One story I heard when I was very young ( sorry no cite but my fuzzy memory), was that blue was thought to drive off evil spirits. Boys were more valuable than girls in a patriarcal society like ancient greece, and so boys were surrounded by blue things. Girls were given pink things because it’s sorta opposite.

Sounds like a whole lot of hooey to me, but I thought I’d share.

I’ve always liked blue and green myself, and disliked red, but whether I’d have the same preferences even if pink/red was the color for males I cannot say. However, blue is the favorite color of both my mother and my father, and if there is is even the tiniest bit of heredity involved, I think my color preferences would be the same.

Maybe I should mention…

I was chastised as a preschooler for naming pink as my favorite color.
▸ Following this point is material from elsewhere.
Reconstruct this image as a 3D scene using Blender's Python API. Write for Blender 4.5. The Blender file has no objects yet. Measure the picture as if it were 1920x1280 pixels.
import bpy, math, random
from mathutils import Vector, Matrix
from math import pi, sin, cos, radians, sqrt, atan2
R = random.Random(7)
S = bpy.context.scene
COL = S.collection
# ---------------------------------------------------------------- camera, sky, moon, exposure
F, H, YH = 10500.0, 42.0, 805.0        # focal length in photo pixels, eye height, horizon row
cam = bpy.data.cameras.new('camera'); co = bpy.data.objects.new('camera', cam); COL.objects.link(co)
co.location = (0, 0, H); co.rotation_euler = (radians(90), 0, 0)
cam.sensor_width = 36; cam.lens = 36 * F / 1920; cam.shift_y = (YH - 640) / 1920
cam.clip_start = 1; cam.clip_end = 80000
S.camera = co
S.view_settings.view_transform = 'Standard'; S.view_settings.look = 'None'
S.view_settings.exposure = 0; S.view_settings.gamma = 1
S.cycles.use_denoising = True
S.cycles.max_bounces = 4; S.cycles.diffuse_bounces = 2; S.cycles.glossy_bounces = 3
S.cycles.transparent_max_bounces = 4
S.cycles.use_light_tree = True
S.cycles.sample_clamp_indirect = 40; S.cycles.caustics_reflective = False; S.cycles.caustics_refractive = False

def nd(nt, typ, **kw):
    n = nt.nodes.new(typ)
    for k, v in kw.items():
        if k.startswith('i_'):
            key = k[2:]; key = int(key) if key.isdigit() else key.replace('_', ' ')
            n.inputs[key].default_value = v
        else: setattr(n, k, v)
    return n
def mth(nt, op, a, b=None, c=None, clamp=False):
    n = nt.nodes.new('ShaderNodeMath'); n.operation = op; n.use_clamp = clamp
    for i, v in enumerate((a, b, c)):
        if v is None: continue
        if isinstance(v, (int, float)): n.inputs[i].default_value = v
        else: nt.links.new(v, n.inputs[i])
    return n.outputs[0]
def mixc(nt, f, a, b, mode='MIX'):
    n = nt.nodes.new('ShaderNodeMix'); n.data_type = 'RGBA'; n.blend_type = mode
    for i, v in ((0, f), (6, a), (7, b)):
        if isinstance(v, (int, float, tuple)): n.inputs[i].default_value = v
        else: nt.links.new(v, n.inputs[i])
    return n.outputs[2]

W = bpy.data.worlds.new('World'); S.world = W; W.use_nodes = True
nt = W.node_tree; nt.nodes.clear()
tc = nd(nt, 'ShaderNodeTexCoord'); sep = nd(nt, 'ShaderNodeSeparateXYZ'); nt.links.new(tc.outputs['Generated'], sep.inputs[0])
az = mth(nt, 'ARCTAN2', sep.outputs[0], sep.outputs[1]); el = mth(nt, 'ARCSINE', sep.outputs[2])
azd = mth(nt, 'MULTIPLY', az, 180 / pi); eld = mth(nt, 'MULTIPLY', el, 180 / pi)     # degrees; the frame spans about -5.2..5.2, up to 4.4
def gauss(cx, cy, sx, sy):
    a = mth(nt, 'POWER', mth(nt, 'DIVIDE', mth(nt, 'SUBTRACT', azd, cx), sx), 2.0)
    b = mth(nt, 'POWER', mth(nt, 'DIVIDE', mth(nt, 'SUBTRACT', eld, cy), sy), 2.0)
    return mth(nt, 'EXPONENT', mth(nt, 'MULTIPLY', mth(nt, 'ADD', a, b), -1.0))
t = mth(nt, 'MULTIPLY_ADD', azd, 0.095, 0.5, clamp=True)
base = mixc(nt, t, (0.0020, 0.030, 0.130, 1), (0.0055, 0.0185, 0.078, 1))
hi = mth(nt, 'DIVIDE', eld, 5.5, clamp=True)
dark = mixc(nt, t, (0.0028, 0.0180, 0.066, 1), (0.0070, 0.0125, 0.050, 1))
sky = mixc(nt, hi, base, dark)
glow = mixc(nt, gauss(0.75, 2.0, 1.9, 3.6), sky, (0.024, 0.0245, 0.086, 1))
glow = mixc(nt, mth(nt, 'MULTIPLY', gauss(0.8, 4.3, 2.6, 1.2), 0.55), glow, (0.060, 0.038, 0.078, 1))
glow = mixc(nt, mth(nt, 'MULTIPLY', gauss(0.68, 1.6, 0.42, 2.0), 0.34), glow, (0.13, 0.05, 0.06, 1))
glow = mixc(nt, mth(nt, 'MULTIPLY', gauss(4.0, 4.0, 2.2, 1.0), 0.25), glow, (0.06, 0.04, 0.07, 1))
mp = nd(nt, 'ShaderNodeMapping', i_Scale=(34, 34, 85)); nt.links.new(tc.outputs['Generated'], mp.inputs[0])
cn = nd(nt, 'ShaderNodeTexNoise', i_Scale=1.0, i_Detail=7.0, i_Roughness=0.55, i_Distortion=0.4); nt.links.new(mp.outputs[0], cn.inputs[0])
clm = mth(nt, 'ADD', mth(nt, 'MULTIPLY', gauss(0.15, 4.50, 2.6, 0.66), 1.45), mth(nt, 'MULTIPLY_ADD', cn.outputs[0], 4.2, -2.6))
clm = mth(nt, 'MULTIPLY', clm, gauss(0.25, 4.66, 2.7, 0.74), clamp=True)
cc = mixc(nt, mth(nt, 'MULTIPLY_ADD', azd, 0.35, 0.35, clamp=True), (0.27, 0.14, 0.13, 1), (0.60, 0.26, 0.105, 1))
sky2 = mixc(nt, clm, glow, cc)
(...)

And my mom used to buy me Lisa Frank pens and stationaries, because I liked the colors.

So you see, I posed this question as a sort of catharsis.

ANYWAY

Was is really that widely known that the Nazis used pink triangles to identify homosexuals?

Also, as an aside, the russian word for “gay” is “goluboy”–light blue. [Cite]

When I was a kid I remember seeing more than one house with paired reproductions of Gainsborough’s Blue Boy and Pinkie (a girl in pink painted by some lesser-known artist).

I don’t know whether the color scheme in these two originally unrelated paintings reflected actual gender associations in 18th-century England, or if the colors were just a coincidence, and 20th-century Americans decided to pair them up after noticing that they coincided with conventional 20th-century gender colors.

Google Answers has a well-researched response to this question:

http://www.answers.google.com/answers/threadview?id=238733

You’re damned right, those answers were well-researched(at the time). THEY STOLE THEM FROM MY RESPONSE IN A PREVIOUS SDMB THREAD.

From http://boards.straightdope.com/sdmb/showthread.php?threadid=32984

But, as I posted above, further research into newspaper articles from the late 1800’s-the early 1900’s convinces me that it was not very clear cut. I can find you plenty of cites both ways. Boys blue or pink, and girls blue/pink.

I can’t recall off-hand where, but I’ve read in a couple of sources that it’s all linked to ancient color symbolism. Blue stood for health, vitality, and protection from evil spirits, so male infants were given blue things. Nobody wanted to waste blue stuff on little girls (ahh, patriarchy), so girls got pink, which symbolized cleanliness.